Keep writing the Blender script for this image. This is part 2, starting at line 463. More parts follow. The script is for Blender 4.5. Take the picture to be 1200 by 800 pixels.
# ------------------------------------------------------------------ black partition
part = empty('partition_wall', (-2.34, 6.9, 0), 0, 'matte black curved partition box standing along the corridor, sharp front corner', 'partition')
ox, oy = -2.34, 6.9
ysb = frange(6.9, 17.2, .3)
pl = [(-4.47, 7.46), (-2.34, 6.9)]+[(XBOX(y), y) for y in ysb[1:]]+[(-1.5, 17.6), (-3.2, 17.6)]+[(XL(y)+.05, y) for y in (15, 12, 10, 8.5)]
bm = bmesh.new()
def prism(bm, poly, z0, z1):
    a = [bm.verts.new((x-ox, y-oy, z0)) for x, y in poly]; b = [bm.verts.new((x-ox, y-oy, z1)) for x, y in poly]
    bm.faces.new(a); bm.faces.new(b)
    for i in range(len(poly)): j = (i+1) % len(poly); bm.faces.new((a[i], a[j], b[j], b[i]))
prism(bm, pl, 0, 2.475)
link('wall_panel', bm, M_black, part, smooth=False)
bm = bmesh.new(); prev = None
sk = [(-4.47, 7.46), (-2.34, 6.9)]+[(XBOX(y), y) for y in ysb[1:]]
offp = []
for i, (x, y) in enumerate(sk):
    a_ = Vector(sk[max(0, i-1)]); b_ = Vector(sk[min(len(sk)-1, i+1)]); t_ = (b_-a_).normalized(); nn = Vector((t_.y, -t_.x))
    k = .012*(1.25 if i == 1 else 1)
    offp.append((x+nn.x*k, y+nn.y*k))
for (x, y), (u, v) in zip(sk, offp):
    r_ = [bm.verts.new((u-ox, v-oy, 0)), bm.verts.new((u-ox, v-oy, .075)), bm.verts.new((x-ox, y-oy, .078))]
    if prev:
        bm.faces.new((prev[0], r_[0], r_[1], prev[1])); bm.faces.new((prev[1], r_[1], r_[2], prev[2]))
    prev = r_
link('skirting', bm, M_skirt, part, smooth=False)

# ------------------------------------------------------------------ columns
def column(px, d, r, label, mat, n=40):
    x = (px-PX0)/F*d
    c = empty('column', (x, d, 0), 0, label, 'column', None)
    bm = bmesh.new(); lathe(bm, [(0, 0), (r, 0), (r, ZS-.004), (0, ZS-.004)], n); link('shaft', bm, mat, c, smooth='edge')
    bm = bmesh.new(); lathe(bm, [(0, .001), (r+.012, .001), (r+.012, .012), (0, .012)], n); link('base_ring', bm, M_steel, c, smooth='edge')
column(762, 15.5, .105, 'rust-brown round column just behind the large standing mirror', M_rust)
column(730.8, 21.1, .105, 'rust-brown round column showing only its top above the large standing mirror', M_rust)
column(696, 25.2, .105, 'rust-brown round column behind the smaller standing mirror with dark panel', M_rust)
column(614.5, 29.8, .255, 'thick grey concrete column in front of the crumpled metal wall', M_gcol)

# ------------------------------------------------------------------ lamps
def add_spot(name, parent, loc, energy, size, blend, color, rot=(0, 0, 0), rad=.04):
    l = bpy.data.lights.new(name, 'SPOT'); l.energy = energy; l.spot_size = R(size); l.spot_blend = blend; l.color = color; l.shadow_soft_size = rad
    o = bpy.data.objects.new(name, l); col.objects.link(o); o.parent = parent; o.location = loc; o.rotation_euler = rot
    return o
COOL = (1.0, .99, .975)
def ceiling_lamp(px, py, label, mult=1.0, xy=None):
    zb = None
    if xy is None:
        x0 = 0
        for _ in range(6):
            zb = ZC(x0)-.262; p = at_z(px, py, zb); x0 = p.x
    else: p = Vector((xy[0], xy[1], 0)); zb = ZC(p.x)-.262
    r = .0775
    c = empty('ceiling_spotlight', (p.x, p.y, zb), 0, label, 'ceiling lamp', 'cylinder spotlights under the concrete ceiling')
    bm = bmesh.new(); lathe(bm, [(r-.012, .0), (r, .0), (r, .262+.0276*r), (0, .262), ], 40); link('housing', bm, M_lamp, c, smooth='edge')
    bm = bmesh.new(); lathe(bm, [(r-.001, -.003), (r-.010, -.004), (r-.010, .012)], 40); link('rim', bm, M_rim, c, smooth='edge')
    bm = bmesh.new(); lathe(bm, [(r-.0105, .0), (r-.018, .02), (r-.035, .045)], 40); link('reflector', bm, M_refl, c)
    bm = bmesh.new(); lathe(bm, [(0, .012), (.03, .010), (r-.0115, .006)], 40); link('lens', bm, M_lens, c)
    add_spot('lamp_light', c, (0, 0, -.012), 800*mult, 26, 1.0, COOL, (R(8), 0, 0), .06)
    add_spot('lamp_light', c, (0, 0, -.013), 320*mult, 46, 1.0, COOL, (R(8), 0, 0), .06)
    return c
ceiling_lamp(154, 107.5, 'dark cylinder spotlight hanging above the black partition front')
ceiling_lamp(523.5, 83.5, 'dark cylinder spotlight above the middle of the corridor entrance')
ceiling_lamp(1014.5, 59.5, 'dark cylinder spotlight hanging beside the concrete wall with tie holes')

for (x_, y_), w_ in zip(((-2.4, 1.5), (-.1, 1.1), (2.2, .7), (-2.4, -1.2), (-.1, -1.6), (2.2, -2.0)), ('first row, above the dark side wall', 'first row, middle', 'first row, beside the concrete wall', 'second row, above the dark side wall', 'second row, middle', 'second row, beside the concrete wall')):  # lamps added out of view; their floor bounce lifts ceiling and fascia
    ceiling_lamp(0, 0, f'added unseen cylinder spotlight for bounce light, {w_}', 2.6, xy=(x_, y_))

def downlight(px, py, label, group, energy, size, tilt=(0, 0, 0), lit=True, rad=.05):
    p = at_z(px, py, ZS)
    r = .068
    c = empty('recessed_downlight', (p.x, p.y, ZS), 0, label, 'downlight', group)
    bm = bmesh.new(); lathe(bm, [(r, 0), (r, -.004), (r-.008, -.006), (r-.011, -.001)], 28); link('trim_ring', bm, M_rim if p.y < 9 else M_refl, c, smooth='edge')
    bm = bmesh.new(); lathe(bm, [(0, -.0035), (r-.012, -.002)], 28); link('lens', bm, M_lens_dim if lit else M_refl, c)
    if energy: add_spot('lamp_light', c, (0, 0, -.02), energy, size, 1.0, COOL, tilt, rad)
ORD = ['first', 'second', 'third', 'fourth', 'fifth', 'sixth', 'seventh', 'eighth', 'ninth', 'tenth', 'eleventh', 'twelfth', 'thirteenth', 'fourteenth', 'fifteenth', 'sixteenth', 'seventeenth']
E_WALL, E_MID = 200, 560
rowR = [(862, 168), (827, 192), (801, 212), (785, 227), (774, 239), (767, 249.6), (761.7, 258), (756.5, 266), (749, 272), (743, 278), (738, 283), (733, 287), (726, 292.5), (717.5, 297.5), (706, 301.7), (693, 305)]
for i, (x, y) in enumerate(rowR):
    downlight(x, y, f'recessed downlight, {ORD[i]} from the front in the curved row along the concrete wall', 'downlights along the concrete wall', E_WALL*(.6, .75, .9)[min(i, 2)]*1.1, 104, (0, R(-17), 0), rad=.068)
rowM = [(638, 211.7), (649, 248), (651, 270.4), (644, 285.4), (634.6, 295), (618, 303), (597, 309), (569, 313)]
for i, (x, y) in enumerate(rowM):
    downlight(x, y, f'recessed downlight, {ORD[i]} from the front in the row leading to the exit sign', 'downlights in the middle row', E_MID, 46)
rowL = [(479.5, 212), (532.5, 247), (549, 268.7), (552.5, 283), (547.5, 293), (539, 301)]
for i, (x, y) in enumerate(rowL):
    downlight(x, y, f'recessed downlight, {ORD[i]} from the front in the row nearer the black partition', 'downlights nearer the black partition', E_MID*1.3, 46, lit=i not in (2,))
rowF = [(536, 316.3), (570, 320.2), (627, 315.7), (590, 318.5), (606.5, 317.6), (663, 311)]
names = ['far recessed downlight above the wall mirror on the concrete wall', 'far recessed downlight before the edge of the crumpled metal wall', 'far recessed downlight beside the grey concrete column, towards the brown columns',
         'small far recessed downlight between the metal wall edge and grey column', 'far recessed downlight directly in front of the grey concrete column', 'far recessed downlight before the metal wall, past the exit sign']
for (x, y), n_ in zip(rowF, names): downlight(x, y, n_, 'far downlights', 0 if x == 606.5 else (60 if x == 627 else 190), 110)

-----

> [Exercise]
Include the first line, the line containing "link('skirting', bm, M_skirt, part, smooth=False)", and every line between them, copied exactly from the material above; output no other line.

> [Complete response]
Keep writing the Blender script for this image. This is part 2, starting at line 463. More parts follow. The script is for Blender 4.5. Take the picture to be 1200 by 800 pixels.
# ------------------------------------------------------------------ black partition
part = empty('partition_wall', (-2.34, 6.9, 0), 0, 'matte black curved partition box standing along the corridor, sharp front corner', 'partition')
ox, oy = -2.34, 6.9
ysb = frange(6.9, 17.2, .3)
pl = [(-4.47, 7.46), (-2.34, 6.9)]+[(XBOX(y), y) for y in ysb[1:]]+[(-1.5, 17.6), (-3.2, 17.6)]+[(XL(y)+.05, y) for y in (15, 12, 10, 8.5)]
bm = bmesh.new()
def prism(bm, poly, z0, z1):
    a = [bm.verts.new((x-ox, y-oy, z0)) for x, y in poly]; b = [bm.verts.new((x-ox, y-oy, z1)) for x, y in poly]
    bm.faces.new(a); bm.faces.new(b)
    for i in range(len(poly)): j = (i+1) % len(poly); bm.faces.new((a[i], a[j], b[j], b[i]))
prism(bm, pl, 0, 2.475)
link('wall_panel', bm, M_black, part, smooth=False)
bm = bmesh.new(); prev = None
sk = [(-4.47, 7.46), (-2.34, 6.9)]+[(XBOX(y), y) for y in ysb[1:]]
offp = []
for i, (x, y) in enumerate(sk):
    a_ = Vector(sk[max(0, i-1)]); b_ = Vector(sk[min(len(sk)-1, i+1)]); t_ = (b_-a_).normalized(); nn = Vector((t_.y, -t_.x))
    k = .012*(1.25 if i == 1 else 1)
    offp.append((x+nn.x*k, y+nn.y*k))
for (x, y), (u, v) in zip(sk, offp):
    r_ = [bm.verts.new((u-ox, v-oy, 0)), bm.verts.new((u-ox, v-oy, .075)), bm.verts.new((x-ox, y-oy, .078))]
    if prev:
        bm.faces.new((prev[0], r_[0], r_[1], prev[1])); bm.faces.new((prev[1], r_[1], r_[2], prev[2]))
    prev = r_
link('skirting', bm, M_skirt, part, smooth=False)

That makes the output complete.